Dans chacun de ces domaines, il doit emporter l’adhésion irréversible de ses «invités»; l’Aide-mémoire lui fournit de précieux conseils pour y parvenir. Pour instaurer un climat de sympathie? «Soyez fun, drôle, intéressant, intéressé surtout, recherchez des points communs, au besoin inventez-les!» Pour susciter l’envie? Rien de tel que le take-away, ou anti-vente – suggérer au client qu’il n’est peut-être pas digne de l’offre qu’on lui fait: «Si cela nous chante, nous vous dirons «non»... sauf si vous insistez!»
Logique biaisée
Pour convaincre les invités qu’ils peuvent payer? Leur faire penser que devenir membre est hors de prix... avant de les surprendre par la «modestie» de la dépense réelle. Pour vaincre les réticences du conjoint le plus méfiant? «Posez la question en premier au plus positif des deux... Le pseudo-réticent réfléchira avant de contredire son conjoint.»
Bref, de ficelles en trucs, d’explications en démonstrations, d’assauts de charme en questions innocentes, le vendeur en vient à résumer chaque registre abordé en une question, proposant au client un «choix logique et fermé»: «Vous auriez la possibilité de vous offrir des vacances formidables tous les ans, vous vous en priveriez, Archibald?» En d’autres termes, le client est enfermé dans une logique biaisée, avec pour seule issue son accord: le voilà «closé»!
Raffinement du système, chaque «closing» ne peut lui-même se résoudre que dans le suivant: un «oui» au registre «sympa» entraîne fatalement le client à se prononcer sur le registre «compréhension», et ainsi de suite.
Bien appliquée, la méthode, comparée à un «entonnoir» par les managers de Caraïbes-Horizons, est redoutable: «Ceux qui arrivaient en hurlant à l’arnaque étaient les plus faciles à emballer, se souvient Joëlle.
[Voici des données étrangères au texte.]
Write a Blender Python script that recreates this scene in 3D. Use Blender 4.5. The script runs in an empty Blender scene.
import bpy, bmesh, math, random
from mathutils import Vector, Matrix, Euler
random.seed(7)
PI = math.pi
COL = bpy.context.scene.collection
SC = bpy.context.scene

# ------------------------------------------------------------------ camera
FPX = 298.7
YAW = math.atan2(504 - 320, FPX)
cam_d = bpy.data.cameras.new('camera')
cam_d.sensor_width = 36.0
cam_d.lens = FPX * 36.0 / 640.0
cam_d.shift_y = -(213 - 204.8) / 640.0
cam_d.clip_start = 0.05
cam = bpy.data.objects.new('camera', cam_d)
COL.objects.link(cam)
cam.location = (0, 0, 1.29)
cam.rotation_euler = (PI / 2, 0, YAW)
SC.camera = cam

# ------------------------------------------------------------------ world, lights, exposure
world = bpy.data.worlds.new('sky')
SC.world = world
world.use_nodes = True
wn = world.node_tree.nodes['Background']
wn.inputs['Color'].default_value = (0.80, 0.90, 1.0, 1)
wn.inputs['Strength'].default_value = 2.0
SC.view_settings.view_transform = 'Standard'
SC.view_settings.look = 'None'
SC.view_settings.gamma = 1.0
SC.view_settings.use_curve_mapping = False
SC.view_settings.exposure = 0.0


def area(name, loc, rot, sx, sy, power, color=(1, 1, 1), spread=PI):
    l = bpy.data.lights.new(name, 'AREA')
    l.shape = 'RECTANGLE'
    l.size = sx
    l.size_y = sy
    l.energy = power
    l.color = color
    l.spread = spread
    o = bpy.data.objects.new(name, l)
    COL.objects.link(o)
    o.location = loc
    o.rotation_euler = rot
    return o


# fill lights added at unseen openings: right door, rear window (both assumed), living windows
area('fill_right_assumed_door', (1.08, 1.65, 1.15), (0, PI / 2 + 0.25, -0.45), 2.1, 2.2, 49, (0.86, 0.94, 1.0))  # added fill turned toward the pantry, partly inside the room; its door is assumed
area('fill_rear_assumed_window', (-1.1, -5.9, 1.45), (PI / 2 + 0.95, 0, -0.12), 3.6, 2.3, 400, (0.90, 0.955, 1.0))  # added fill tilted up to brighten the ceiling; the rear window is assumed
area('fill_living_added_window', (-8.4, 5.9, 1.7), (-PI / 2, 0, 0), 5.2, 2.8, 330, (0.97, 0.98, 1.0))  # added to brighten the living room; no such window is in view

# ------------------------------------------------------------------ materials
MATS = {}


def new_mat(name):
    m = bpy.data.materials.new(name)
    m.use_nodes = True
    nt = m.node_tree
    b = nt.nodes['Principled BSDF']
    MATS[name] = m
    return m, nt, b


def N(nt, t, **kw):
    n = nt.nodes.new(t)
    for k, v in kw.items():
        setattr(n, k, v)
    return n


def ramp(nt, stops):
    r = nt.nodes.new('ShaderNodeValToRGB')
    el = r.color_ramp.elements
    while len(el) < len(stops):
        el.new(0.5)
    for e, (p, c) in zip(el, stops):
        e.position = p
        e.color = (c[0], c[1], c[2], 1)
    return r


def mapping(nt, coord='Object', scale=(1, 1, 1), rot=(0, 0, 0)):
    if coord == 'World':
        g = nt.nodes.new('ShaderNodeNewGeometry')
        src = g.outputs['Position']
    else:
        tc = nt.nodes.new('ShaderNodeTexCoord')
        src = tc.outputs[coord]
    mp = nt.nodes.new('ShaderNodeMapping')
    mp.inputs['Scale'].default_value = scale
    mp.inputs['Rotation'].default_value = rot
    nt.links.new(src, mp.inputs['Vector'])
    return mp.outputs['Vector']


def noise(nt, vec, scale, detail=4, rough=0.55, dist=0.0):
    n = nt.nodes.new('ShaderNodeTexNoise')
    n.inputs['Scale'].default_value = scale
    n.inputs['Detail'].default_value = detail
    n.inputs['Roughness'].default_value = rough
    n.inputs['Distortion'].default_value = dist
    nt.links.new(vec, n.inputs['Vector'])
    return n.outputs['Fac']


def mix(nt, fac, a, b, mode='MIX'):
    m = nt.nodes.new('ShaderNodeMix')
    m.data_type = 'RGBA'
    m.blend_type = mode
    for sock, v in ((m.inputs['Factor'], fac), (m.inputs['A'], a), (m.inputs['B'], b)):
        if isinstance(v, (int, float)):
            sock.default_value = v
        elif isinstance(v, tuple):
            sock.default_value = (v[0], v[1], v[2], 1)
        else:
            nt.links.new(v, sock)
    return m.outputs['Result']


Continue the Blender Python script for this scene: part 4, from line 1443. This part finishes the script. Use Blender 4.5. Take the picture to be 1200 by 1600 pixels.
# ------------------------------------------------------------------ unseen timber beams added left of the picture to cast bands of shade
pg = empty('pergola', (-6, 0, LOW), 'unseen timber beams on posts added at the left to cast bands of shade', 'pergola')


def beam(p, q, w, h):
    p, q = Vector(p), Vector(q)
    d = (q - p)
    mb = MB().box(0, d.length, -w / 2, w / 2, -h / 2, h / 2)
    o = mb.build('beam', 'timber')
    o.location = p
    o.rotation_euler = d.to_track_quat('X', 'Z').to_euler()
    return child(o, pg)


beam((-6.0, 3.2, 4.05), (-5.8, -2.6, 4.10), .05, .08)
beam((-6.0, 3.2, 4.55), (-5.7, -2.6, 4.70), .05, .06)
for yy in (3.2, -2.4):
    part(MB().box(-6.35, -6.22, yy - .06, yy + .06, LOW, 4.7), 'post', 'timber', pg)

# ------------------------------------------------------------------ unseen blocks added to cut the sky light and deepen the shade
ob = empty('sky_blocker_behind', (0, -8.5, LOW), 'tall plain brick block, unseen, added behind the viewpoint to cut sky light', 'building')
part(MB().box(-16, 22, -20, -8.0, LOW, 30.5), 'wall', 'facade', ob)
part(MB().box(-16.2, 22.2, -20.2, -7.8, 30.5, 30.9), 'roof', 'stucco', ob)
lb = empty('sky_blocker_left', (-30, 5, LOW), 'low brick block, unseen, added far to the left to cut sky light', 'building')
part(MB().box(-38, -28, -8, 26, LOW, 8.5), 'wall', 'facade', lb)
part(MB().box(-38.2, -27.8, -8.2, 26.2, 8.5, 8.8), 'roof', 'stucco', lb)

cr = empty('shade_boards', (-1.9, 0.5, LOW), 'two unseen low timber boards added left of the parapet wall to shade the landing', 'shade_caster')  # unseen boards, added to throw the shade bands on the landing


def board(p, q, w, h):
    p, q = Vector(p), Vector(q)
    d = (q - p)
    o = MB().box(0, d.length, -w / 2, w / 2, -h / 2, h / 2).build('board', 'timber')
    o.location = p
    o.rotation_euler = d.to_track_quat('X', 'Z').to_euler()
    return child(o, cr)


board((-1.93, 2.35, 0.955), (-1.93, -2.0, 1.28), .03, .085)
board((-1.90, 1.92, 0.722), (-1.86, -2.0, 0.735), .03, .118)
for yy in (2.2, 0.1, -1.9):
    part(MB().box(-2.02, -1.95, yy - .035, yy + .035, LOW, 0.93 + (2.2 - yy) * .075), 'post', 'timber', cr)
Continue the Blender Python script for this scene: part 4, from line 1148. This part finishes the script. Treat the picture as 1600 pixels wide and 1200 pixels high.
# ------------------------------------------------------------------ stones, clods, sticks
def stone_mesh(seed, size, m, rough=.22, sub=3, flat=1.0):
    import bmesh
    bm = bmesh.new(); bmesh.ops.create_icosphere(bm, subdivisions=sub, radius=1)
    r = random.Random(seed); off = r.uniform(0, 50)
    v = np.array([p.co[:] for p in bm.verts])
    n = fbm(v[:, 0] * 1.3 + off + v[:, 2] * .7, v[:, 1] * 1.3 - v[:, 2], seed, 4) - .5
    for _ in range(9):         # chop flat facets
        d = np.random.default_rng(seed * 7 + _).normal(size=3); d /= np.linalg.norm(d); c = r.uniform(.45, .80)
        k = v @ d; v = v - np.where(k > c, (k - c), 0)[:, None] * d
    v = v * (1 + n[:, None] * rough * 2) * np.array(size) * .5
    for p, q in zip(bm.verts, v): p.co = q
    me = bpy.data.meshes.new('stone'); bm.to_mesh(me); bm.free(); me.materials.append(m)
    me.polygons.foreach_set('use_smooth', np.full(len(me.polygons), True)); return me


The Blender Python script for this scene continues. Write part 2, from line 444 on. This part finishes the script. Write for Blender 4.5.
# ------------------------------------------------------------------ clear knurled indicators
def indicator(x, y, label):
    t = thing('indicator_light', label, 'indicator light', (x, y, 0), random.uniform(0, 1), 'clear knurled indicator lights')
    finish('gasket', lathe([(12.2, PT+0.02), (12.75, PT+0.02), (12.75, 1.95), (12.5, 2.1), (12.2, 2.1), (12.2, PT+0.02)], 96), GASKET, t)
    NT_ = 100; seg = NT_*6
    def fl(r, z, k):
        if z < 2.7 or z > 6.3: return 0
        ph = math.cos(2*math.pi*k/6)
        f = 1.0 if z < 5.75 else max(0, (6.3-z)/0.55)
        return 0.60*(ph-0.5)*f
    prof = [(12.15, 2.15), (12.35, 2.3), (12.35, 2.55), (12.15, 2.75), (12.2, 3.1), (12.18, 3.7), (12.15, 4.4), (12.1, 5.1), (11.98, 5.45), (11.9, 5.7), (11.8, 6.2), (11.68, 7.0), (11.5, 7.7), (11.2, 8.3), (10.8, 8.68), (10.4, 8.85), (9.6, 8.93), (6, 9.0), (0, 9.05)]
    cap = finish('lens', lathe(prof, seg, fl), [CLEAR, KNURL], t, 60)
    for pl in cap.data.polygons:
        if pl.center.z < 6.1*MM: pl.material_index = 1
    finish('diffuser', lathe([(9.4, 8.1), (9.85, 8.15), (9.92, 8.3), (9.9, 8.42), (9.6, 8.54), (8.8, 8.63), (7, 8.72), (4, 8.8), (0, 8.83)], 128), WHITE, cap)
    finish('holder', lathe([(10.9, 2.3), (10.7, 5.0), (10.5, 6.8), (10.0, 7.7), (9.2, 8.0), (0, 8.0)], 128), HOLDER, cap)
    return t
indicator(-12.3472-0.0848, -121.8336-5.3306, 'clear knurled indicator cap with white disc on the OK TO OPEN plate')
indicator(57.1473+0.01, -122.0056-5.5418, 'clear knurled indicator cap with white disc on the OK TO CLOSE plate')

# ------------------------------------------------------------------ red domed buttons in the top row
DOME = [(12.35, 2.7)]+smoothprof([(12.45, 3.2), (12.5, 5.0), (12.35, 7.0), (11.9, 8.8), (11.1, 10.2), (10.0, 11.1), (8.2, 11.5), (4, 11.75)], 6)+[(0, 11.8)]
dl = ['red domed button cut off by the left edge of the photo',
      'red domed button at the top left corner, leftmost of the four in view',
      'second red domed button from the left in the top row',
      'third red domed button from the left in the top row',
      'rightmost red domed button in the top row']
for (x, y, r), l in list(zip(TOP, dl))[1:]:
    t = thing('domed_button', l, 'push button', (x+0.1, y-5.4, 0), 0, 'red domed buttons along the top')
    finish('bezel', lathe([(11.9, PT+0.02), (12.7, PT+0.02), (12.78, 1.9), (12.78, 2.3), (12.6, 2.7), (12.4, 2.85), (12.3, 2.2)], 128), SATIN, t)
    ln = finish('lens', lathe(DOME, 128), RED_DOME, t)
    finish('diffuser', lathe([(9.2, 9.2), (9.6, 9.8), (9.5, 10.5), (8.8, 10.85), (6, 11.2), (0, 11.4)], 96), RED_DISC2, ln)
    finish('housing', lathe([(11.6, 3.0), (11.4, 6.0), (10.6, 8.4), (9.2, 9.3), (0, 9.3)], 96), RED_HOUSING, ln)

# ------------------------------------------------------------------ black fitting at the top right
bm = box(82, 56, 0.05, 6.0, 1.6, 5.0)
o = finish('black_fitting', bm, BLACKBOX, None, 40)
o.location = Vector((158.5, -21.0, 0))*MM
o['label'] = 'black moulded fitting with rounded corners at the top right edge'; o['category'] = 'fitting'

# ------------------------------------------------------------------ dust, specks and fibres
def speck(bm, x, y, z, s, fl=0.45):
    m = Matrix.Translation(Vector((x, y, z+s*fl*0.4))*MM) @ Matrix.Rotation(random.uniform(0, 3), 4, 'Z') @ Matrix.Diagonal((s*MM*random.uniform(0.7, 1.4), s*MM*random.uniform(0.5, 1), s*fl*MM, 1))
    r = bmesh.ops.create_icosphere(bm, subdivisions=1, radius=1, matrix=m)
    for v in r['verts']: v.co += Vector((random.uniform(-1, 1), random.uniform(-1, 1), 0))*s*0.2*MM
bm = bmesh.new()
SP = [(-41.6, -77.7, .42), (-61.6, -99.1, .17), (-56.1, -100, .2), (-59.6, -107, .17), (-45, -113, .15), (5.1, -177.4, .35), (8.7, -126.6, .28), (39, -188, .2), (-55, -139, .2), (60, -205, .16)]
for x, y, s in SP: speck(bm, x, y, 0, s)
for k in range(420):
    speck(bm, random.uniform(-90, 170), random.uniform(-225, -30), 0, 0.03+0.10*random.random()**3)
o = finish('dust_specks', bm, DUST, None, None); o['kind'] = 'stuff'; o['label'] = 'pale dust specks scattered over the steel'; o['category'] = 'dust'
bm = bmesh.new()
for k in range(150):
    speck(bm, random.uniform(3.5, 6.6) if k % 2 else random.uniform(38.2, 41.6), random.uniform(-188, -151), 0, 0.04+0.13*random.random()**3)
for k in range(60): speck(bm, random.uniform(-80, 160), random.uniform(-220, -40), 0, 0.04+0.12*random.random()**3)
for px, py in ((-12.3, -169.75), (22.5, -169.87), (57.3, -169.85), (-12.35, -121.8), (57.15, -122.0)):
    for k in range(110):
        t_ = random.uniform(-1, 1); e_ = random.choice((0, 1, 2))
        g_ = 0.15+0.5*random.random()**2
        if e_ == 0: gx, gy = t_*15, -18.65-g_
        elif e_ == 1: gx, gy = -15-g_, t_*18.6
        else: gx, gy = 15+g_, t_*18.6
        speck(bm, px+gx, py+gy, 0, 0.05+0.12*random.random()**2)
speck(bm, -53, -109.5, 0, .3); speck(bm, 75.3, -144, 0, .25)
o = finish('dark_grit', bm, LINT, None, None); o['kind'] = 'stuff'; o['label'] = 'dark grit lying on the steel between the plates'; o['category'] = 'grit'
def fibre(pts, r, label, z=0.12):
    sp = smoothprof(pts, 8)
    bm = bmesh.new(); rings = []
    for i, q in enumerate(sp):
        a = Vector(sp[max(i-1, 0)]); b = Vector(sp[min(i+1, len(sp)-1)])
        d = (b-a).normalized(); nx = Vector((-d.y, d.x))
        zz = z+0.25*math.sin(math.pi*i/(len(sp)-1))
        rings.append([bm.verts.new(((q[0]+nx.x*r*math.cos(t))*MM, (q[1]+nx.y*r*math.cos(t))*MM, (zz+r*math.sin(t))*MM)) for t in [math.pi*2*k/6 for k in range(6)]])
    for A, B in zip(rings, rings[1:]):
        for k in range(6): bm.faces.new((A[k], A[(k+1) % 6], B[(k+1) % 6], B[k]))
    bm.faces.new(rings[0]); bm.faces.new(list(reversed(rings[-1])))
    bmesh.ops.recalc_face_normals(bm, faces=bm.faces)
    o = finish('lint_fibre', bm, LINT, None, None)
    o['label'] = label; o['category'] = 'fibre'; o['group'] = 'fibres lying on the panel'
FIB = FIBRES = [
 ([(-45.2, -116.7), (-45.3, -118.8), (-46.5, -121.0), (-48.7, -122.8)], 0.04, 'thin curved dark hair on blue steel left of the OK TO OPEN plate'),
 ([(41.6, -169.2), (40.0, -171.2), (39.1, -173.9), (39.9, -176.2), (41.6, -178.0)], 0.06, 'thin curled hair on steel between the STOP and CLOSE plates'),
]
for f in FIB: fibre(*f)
Tous leurs arguments balancés d’emblée, il nous suffisait de les démonter un par un.»
Mais pas question pour le vendeur de se transformer en technicien: «Soyez KISS!» KISS étant l’acronyme de keep it simple and stupid, «restez simple et stupide». Sa tâche est avant tout de conditionner les gens au rêve. Lorsqu’une question technique ou une autre difficulté surgit, on appelle un cadre (en général au nombre de trois par séance). A lui les explications qui engagent la crédibilité de l’entreprise – des explications qui sont autant de «paliers» dans la «courbe ascendante» suivie par les invités ainsi manœuvrés.
C’est également un cadre qui conclura la vente, une fois les «4 oui» patiemment extirpés du client. Une fois l’engagement pris, ce dernier a 15 jours pour verser l’argent sur le compte de Caraïbes-Horizons.
Dernier recours
On l’imagine facilement: le processus prend du temps, et la soirée est éprouvante, y compris pour les vendeurs. Une réaction de «craqua-ge» nerveux expliquerait-elle donc les commentaires hostiles dont notre lecteur (BàS 12/2002) avait été la cible? Pas du tout. «Comme cela s’est produit à plusieurs reprises, un soir, une dame a fait mine de partir sans avoir cédé, rapporte Joëlle. L’un des cadres l’a ouvertement et grossièrement rabaissée. Du coup, la dame s’est rassise et a signé!» Bref, l’insulte est une forme d’antivente qui peut s’avérer efficace.
Kiss!
Et la semaine-cadeau, dans tout ça? Serait-elle aussi bidon que les sourires des vendeurs? «Elle est bien réelle! Il est essentiel que ceux qui n’ont pas cédé, surtout, se rendent aux Caraïbes, où l’on tentera à nouveau de les convaincre d’acheter du time-sharing. Et puis, s’ils sont contents de leur séjour, ils reviendront peut-être sur leur décision.»